In a simple pendulum experiment, a student measures the period T of the pendulum many times and obtains an average value T = (2.540 ± 0.005) s. The length L of the pendulum is measured to be L = (1.60 ± 0.01) m.

Calculate, using $g = \frac{{4{\pi ^2}L}}{{{T^2}}}$, the value of the acceleration of free fall, including its uncertainty.
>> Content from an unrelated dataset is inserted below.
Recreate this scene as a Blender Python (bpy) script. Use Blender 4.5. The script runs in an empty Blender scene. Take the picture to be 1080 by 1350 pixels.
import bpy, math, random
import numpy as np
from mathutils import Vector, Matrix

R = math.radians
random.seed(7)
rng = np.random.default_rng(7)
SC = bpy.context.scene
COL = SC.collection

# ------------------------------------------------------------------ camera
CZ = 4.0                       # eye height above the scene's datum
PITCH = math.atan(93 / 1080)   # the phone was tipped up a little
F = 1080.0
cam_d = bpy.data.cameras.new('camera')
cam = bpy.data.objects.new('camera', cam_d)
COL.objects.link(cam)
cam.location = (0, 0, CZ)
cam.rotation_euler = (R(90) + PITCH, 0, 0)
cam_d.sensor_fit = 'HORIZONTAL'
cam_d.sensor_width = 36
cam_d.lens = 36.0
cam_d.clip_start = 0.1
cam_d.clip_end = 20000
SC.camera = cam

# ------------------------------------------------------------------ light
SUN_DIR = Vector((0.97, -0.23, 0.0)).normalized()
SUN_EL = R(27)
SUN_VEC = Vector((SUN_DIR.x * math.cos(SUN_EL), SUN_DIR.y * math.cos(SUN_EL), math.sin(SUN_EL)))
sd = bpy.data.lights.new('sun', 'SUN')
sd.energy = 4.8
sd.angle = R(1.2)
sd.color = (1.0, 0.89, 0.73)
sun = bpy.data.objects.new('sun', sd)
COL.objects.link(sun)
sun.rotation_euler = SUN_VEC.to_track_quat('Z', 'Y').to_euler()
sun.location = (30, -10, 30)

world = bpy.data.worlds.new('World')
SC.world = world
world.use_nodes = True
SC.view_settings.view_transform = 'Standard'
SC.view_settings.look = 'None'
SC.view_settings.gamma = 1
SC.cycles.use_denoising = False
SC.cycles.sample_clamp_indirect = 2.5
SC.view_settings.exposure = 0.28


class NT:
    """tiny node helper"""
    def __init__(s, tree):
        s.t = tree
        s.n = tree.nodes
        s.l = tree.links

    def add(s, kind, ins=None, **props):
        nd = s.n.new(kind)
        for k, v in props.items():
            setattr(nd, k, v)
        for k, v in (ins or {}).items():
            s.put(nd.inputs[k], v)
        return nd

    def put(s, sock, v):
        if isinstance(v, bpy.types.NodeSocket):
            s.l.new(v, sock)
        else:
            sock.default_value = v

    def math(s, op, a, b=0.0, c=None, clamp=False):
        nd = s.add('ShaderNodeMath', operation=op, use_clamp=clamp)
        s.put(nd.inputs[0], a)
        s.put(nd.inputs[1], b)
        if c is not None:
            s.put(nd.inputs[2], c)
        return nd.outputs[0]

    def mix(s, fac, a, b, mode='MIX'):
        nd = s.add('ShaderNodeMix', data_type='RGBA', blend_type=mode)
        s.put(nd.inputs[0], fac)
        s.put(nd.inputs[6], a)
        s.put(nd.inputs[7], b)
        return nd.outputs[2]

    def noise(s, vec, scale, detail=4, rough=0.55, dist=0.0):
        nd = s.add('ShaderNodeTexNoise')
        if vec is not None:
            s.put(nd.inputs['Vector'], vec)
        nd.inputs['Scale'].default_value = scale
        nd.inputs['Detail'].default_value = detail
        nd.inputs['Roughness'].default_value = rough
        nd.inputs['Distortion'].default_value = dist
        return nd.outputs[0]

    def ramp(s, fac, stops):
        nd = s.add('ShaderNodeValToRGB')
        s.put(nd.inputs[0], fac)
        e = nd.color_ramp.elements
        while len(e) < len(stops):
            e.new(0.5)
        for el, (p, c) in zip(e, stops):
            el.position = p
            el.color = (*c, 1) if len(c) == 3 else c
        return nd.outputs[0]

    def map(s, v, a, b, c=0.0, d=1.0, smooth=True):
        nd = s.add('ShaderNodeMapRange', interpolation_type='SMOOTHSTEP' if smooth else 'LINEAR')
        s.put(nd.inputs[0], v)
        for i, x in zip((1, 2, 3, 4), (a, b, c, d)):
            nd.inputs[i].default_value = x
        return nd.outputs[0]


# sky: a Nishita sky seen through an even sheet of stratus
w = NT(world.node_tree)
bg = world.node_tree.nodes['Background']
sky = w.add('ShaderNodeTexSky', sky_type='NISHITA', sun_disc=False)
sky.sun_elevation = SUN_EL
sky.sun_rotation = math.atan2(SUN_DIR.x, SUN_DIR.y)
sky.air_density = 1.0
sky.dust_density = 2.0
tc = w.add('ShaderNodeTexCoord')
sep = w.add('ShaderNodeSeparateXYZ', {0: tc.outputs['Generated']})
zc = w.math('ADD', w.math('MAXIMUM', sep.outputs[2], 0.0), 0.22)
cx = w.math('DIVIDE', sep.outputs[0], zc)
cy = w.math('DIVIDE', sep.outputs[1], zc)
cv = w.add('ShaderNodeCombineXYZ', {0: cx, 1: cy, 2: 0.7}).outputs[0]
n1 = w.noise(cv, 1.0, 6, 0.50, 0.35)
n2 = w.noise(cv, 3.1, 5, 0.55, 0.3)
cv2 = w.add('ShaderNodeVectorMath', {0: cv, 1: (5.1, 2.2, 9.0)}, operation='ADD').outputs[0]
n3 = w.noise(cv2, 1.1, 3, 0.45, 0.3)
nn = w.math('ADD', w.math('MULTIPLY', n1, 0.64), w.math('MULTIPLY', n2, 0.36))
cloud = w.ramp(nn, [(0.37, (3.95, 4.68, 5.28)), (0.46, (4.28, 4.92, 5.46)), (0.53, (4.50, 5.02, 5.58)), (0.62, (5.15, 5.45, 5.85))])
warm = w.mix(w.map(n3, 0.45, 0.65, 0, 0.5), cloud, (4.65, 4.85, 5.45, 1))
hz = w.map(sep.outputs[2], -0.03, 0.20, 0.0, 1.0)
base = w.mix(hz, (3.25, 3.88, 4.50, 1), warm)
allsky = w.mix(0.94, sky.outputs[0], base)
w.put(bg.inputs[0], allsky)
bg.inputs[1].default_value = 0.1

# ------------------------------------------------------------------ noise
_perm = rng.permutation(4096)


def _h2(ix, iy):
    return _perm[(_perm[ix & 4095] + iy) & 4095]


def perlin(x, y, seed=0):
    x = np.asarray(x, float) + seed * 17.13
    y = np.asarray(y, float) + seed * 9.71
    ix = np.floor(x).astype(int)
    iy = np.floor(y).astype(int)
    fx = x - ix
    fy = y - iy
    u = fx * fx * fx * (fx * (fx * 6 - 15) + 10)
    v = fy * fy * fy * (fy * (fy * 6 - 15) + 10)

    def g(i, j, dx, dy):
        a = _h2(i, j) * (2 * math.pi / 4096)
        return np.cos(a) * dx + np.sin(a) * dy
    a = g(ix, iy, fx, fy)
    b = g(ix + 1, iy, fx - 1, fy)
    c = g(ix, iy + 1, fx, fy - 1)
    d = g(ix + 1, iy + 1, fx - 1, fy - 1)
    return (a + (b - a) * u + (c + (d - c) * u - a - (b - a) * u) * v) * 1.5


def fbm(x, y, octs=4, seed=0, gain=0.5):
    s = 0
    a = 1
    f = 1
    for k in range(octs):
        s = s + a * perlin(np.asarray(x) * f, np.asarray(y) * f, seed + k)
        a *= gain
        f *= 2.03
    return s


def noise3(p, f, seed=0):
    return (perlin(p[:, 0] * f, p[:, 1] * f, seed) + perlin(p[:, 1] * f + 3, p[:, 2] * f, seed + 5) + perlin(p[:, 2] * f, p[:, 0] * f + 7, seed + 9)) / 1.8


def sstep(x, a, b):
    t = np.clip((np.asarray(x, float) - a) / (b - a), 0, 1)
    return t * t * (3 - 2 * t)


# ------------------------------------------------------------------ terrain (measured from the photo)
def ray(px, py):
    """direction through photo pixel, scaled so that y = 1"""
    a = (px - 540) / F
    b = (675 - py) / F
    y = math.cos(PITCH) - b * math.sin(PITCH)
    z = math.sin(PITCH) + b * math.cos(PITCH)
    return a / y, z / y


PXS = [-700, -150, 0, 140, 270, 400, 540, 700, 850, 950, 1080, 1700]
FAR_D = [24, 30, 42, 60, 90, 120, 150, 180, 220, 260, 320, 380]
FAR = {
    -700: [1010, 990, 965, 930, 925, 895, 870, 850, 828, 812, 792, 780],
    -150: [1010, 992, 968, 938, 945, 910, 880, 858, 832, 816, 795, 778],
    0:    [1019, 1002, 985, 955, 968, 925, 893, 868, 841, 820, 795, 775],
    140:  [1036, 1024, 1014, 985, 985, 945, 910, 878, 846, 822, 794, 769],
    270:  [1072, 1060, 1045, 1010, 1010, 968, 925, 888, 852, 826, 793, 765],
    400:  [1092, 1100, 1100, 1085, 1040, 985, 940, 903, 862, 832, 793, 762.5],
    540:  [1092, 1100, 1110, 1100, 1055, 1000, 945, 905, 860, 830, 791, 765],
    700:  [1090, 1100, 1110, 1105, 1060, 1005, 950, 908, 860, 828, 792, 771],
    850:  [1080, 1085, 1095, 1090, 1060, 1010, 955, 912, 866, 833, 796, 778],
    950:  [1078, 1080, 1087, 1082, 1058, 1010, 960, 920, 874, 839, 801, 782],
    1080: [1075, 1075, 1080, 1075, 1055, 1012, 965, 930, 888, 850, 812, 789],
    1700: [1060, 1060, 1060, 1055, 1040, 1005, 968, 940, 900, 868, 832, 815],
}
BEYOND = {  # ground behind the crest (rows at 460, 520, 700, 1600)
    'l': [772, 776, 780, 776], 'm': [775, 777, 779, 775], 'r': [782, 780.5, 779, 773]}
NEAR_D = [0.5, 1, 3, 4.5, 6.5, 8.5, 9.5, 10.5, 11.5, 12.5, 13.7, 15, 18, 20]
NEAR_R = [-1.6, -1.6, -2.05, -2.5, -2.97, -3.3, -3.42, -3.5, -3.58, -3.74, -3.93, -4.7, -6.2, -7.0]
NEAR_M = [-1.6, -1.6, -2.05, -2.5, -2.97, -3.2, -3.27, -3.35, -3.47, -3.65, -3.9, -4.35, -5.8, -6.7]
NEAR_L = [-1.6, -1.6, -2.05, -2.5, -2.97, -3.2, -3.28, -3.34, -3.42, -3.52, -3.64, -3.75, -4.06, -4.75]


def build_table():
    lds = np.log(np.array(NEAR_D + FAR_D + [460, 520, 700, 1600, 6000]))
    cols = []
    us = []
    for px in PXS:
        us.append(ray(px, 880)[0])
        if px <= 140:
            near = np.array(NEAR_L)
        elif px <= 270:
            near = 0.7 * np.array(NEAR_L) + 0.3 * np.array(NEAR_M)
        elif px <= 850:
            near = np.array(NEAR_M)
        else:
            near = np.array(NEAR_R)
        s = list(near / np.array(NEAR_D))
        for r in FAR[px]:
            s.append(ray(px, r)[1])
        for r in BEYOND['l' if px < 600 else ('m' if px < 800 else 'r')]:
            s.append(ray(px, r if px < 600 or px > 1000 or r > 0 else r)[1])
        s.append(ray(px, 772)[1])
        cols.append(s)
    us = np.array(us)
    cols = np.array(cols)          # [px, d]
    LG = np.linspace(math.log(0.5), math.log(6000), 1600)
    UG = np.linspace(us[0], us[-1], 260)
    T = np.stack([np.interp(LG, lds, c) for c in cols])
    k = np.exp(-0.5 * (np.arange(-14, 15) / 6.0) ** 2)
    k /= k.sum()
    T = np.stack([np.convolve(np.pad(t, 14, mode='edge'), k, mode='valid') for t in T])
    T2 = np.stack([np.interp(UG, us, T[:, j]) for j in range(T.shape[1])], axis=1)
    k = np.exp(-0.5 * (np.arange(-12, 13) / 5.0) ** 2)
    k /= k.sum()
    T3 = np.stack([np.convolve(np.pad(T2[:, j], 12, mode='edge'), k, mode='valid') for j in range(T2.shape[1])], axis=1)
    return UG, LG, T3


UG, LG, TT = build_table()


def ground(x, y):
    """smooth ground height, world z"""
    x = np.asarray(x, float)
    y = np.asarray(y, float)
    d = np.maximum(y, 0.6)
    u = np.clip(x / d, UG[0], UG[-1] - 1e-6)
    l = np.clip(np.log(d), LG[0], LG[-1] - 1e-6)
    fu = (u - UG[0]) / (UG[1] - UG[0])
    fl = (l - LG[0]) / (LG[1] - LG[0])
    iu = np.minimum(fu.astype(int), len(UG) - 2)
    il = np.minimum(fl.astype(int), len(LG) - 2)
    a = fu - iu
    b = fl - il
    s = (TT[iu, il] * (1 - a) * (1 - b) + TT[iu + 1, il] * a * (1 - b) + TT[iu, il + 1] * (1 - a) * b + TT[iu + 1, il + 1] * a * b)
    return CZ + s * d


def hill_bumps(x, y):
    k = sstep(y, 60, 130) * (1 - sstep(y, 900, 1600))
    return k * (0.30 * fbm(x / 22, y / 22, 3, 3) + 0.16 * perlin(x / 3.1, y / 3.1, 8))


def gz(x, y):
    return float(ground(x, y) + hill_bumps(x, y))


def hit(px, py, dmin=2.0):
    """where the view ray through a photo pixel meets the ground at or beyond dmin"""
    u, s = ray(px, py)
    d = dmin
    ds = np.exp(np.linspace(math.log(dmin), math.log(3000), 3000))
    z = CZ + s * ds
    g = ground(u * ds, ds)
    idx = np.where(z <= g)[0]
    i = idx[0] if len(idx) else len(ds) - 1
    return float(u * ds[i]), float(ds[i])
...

State the value of the uncertainty to one significant figure.

In a different experiment a student investigates the dependence of the period T of a simple pendulum on the amplitude of oscillations θ. The graph shows the variation of $\frac{T}{{{T_0}}}$ with θ, where T₀ is the period for small amplitude oscillations.

The period may be considered to be independent of the amplitude θ as long as $\frac{{T - {T_0}}}{{{T_0}}} < 0.01$. Determine the maximum value of θ for which the period is independent of the amplitude.

$g = \frac{{4{\pi ^2} \times 1.60}}{{{{2.540}^2}}} = 9.7907$

$\Delta g = g\left( {\frac{{\Delta L}}{L} + 2 \times \frac{{\Delta T}}{T}} \right) =$ «$9.7907\left( {\frac{{0.01}}{{1.60}} + 2 \times \frac{{0.005}}{{2.540}}} \right) =$» 0.0997

OR

1.0%

hence g = (9.8 ± 0.1) «m$\,$s⁻²» OR Δg = 0.1 «m$\,$s⁻²»

For the first marking point answer must be given to at least 2 dp.
Accept calculations based on

${g_{\max }} = 9.8908$

${g_{\min }} = 9.6913$

$\frac{{{g_{\max }} - {g_{\min }}}}{2} = 0.099 \approx 0.1$

[3 marks]

$\frac{T}{{{T_0}}} = 1.01$

θ_max = 22 «º»

Accept answer from interval 20 to 24.

[2 marks]